Submitted to: Meeting Abstract
Publication Type: Abstract Only
Publication Acceptance Date: 3/8/2023
Publication Date: 4/7/2023
Citation: Long, N.S., Smith, J.K., Proctor, J.A., Xu, W.W., Molsbee, M.K., Gouvêa, V.N., Piñeiro, J.M., Beck, M.R. 2023. Effects of including a novel high-anthocyanin corn cob meal into feedlot diets on in vitro fermentation and methane emissions [abstract]. Plains Nutrition Council. p. 109.

Interpretive Summary:

Technical Abstract: Methane (CH4) is a greenhouse gas that is released as a byproduct of ruminal fermentation. Anthocyanins are polyphenolic compounds that may serve as H2 sinks and inhibit growth of methanogens. Two experiments were conducted to determine if dietary inclusion of a novel high anthocyanin (Hi-A) containing corn cob meal [CCM; 4.99 mg anthocyanin × g-1 of dry matter (DM)] influences in vitro CH4 emissions relative to a conventional CCM (CNV; 0.04 mg anthocyanin × g-1 of DM).

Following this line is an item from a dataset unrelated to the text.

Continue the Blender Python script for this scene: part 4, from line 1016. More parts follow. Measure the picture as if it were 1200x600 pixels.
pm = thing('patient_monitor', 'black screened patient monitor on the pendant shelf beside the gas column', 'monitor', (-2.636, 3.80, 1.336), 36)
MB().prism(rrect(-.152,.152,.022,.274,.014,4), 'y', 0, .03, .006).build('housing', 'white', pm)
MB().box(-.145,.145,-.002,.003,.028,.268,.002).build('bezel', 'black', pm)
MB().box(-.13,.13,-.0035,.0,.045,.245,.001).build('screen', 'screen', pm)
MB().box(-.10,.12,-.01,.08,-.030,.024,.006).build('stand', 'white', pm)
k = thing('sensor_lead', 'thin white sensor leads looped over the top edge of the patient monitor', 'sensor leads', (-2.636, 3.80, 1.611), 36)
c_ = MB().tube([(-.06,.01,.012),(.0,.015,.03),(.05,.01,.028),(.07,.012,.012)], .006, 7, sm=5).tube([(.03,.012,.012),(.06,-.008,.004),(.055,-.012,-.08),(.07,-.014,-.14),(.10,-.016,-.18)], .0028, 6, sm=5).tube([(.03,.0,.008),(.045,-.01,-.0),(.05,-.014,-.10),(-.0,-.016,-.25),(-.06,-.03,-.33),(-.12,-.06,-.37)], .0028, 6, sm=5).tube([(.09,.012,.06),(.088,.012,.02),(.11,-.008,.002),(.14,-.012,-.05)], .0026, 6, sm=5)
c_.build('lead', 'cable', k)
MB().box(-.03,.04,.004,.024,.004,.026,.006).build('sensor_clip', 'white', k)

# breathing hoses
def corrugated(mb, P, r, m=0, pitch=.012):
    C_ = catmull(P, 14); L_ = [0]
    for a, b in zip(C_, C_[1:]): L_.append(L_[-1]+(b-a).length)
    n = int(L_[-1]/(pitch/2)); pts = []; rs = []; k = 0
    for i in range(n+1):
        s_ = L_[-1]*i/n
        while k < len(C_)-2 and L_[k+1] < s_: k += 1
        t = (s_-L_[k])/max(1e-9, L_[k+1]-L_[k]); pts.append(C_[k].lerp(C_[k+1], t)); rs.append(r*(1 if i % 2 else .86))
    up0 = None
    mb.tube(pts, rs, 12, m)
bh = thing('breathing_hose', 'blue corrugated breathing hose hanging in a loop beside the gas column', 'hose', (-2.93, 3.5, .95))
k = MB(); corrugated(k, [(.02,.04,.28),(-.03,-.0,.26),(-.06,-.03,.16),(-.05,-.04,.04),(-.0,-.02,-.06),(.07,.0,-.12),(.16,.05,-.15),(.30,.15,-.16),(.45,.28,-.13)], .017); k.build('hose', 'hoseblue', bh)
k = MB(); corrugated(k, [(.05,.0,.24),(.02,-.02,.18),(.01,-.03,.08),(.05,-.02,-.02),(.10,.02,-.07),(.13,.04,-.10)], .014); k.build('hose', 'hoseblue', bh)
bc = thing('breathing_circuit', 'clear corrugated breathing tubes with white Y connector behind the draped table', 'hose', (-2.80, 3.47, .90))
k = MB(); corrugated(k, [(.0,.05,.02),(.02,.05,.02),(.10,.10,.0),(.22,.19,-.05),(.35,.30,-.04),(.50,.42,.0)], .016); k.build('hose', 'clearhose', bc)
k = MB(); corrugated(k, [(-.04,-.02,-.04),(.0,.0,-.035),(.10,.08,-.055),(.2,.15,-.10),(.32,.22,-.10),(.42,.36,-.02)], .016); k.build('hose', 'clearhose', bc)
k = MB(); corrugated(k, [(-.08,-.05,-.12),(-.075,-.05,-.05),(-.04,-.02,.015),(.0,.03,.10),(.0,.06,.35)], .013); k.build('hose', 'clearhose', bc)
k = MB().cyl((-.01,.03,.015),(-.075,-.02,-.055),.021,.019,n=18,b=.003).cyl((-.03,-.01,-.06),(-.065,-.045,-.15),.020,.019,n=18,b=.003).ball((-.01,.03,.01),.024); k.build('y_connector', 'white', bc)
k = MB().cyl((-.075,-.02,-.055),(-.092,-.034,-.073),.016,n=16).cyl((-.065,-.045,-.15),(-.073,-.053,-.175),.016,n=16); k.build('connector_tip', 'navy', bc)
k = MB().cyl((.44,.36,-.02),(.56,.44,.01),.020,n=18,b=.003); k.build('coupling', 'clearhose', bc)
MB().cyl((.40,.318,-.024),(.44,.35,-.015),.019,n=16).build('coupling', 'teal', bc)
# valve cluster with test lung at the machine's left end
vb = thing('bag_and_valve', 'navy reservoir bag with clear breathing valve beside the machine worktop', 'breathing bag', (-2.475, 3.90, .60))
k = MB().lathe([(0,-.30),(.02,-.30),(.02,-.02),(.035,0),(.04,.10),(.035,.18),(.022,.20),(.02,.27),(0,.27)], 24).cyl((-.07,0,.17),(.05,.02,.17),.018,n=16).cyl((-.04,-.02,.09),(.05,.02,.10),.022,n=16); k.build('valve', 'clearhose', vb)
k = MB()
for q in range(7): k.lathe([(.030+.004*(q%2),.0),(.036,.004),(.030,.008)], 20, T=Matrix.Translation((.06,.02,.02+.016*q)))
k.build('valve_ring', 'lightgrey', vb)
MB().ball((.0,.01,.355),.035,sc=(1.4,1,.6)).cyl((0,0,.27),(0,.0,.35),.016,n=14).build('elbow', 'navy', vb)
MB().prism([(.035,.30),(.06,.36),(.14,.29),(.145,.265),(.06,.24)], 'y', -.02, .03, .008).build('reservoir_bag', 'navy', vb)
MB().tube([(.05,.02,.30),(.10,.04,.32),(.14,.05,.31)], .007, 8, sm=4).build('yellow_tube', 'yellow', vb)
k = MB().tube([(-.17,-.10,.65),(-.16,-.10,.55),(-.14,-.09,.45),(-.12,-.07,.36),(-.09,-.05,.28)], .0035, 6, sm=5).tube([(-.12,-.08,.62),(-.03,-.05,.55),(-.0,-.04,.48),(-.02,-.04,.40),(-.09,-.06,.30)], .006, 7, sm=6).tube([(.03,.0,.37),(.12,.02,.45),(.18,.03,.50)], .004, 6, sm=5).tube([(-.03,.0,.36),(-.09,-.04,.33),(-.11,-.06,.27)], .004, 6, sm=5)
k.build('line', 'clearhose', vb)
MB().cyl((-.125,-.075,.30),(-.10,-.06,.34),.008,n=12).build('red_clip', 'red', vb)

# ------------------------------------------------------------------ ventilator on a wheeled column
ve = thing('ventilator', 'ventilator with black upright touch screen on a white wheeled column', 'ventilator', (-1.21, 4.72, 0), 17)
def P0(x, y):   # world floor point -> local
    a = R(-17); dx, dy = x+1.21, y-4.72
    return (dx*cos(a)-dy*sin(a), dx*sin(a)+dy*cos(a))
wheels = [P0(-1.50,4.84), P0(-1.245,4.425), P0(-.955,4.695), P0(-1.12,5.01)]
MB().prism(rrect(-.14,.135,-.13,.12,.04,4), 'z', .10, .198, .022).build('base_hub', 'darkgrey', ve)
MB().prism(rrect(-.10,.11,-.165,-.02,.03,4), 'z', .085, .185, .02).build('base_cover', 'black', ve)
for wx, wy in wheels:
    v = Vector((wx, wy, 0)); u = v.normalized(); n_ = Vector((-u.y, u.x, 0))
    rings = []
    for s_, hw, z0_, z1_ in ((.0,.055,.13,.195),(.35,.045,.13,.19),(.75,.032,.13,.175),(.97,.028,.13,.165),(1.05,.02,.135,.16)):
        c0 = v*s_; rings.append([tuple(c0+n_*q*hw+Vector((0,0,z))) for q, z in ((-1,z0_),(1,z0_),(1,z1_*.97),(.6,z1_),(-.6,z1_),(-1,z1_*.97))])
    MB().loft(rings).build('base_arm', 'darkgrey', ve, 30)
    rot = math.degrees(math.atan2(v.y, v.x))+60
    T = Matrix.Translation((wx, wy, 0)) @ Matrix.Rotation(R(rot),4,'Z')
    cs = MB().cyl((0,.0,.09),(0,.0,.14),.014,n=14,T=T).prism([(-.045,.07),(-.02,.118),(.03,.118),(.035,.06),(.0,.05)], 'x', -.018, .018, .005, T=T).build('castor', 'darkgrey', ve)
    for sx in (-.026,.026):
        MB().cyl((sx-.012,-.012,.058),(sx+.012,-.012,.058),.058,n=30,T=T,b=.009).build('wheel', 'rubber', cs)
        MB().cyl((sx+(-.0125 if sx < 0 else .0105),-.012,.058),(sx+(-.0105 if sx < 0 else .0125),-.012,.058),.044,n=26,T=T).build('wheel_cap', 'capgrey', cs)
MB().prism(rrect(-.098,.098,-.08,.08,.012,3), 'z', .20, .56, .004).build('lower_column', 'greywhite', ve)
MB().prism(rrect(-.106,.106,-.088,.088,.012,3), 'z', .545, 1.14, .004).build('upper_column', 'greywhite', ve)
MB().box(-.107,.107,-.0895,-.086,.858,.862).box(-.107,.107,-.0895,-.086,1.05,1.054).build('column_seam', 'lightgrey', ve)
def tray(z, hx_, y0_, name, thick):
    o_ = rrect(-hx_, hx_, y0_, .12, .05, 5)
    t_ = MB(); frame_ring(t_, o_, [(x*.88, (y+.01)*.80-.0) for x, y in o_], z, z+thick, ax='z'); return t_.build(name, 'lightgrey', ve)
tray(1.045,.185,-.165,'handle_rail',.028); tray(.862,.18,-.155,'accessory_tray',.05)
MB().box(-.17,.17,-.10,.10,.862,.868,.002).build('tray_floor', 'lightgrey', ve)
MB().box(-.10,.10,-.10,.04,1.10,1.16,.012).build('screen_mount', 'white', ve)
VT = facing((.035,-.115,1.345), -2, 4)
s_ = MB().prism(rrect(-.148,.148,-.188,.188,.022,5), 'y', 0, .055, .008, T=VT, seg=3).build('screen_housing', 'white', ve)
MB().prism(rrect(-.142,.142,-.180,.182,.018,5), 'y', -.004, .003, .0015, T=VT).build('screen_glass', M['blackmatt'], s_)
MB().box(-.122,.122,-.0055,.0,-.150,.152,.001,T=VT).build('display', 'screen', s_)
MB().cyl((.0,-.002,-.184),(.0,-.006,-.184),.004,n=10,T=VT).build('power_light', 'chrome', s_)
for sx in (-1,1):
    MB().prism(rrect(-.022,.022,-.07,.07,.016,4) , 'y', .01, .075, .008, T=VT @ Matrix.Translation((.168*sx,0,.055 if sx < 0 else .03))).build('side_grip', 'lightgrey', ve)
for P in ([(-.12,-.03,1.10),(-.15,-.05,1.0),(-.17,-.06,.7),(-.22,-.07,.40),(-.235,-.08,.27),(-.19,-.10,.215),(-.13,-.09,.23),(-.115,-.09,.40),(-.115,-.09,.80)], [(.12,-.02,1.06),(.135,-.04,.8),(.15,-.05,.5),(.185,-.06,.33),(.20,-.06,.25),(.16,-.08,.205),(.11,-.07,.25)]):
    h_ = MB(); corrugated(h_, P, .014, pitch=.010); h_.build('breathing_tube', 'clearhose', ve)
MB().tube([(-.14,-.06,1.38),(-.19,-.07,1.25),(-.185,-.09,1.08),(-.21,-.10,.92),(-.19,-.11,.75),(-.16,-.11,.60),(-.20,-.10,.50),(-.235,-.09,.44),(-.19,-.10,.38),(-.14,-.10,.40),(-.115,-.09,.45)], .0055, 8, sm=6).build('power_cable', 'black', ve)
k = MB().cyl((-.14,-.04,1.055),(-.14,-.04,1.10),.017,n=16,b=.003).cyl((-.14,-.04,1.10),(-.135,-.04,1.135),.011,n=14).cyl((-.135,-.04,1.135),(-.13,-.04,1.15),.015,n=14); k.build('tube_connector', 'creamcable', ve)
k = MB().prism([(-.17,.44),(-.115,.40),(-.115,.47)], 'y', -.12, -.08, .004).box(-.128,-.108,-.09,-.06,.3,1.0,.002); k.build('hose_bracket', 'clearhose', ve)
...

High-roughage starter (experiment 1) and low-roughage finisher (experiment 2) diets were formulated to contain 20% and 10% total CCM (DM-basis), respectively. Treatments were based on the proportion of Hi-A to CNV CCM and consisted of 0% (0A), 25% (25A), 50% (50A), 75% (75A), and 100% Hi-A (100A) CCM. In experiments 1 and 2, feed samples underwent 48-h in vitro ruminal fermentation using an ANKOM RF system. The concentration of CH4 as a proportion of total gas production (%CH4) was measured using gas chromatography and pH was measured using a pH probe. Total gas production was fit to the Ørskov and McDonald (1979) model to determine gas production. Statistical analyses were conducted using R (version 4.1.0). Significance was defined as P < 0.05 and a tendency as 0.05 = P < 0.15. In experiment 1, there tended to be a cubic relationship between Hi-A CCM inclusion and total CH4 (mL CH4 × g DM-1; P = 0.13) as well as %CH4 (P = 0.09), where 50A tended to result in the greatest reduction in total CH4 (13.3%; P = 0.10) and %CH4 (14.2%; P = 0.10). In experiment 2, there was a cubic relationship between Hi-A CCM inclusion and %CH4 (P = 0.04) and there tended to be a cubic relationship between Hi-A CCM inclusion and total CH4 (P = 0.06) where 100A tended to result in the greatest reduction in %CH4 (10.3%; P = 0.10) and resulted in the greatest reduction in total CH4 (15.6%; P = 0.02). Lastly, there tended to be a quadratic relationship between Hi-CCM inclusion and final pH (P = 0.05), such that 50A resulted in the least (P = 0.02) reduction in pH throughout the 48-h fermentation. Inclusion of Hi-A CCM reduced total in vitro CH4 production relative to 0A in both starter and finisher diets. Further research is needed to determine if Hi-A CCM is effective at mitigating CH4 emissions in vivo and if anthocyanins can be extracted, condensed, and repackaged into a feasible delivery system. This project was previously presented at the 2023 ASAS Southern Section Meeting.